In this case we need to be a little more careful with checking the decreasing condition. We can’t just plug in \(n\) + 1 into the series term as we’ve done in the first couple of problems in this section. Doing that would suggest that both the numerator and denominator will increase and so it’s not all that clear cut of a case that the terms will be decreasing.

Therefore, we’ll need to do a quick Calculus I increasing/decreasing analysis. Here the function for the series terms and its derivative.

\[f\left( x \right) = \frac{{{x^2}}}{{{x^3} + 1}}\hspace{0.25in}\hspace{0.25in}f'\left( x \right) = \frac{{2x - {x^4}}}{{{{\left( {{x^3} + 1} \right)}^2}}} = \frac{{x\left( {2 - {x^3}} \right)}}{{{{\left( {{x^3} + 1} \right)}^2}}}\]

With a quick number line or sign chart we can see that the function will increase for \(0 < x < \sqrt[3]{2} = 1.2599\) and will decrease for \(\sqrt[3]{2} = 1.2599 < x < \infty \). Because the function and series terms are the same we know that the series terms will have the same increasing/decreasing behavior.

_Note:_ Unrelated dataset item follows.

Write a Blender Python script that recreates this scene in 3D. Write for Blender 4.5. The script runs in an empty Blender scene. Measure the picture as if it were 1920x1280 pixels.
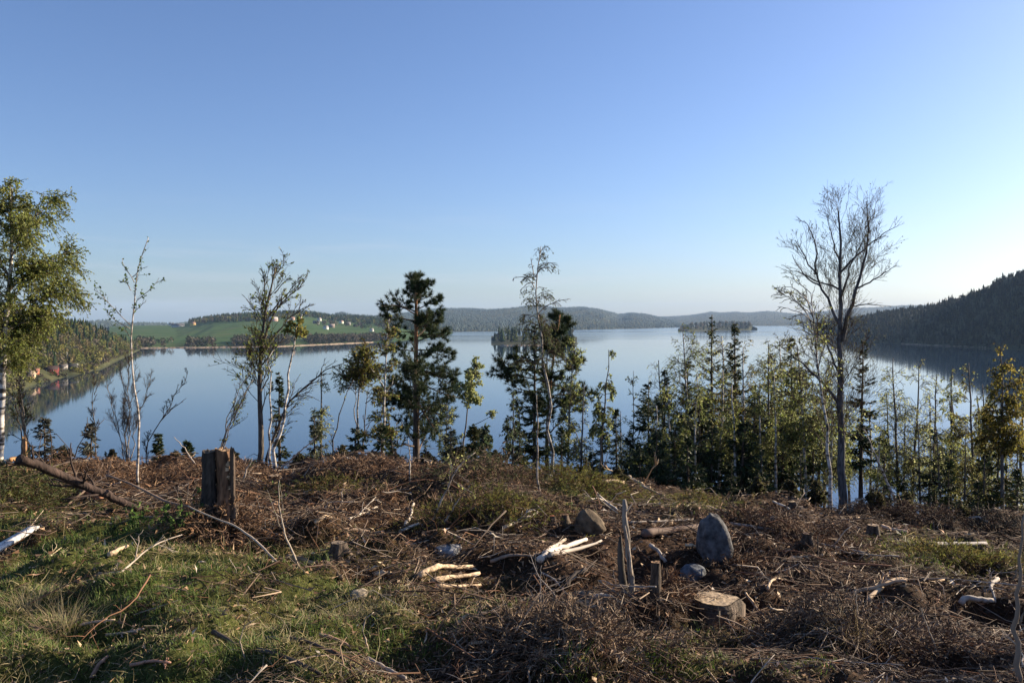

So, from this analysis we can see that the series terms are not always decreasing but will be decreasing for \(n > \sqrt[3]{2}\) which is sufficient for us to use to say that this condition is also met.

Okay, we now know that both of the conditions required for us to use the Integral Test have been verified we can proceed with the Integral Test.

It is very important to always check the conditions for a particular series test prior to actually using the test. One of the biggest mistakes that many students make with the series test is using a test on a series that don’t meet the conditions for the test and getting the wrong answer because of that!

Show Step 4

Now, let’s compute the integral for the test.

\[\int_{0}^{\infty }{{\frac{{{x^2}}}{{{x^3} + 1}}\,dx}} = \mathop {\lim }\limits_{t \to \infty } \int_{0}^{t}{{\frac{{{x^2}}}{{{x^3} + 1}}\,dx}} = \mathop {\lim }\limits_{t \to \infty } \left. {\left( {\frac{1}{3}\ln \left| {{x^3} + 1} \right|} \right)} \right|_0^t = \mathop {\lim }\limits_{t \to \infty } \left( {\frac{1}{3}\ln \left| {{t^3} + 1} \right| - \ln \left( 1 \right)} \right) = \infty \] Show Step 5

Okay, the integral from the last step is a divergent integral and so by the Integral Test the series must also be a divergent series.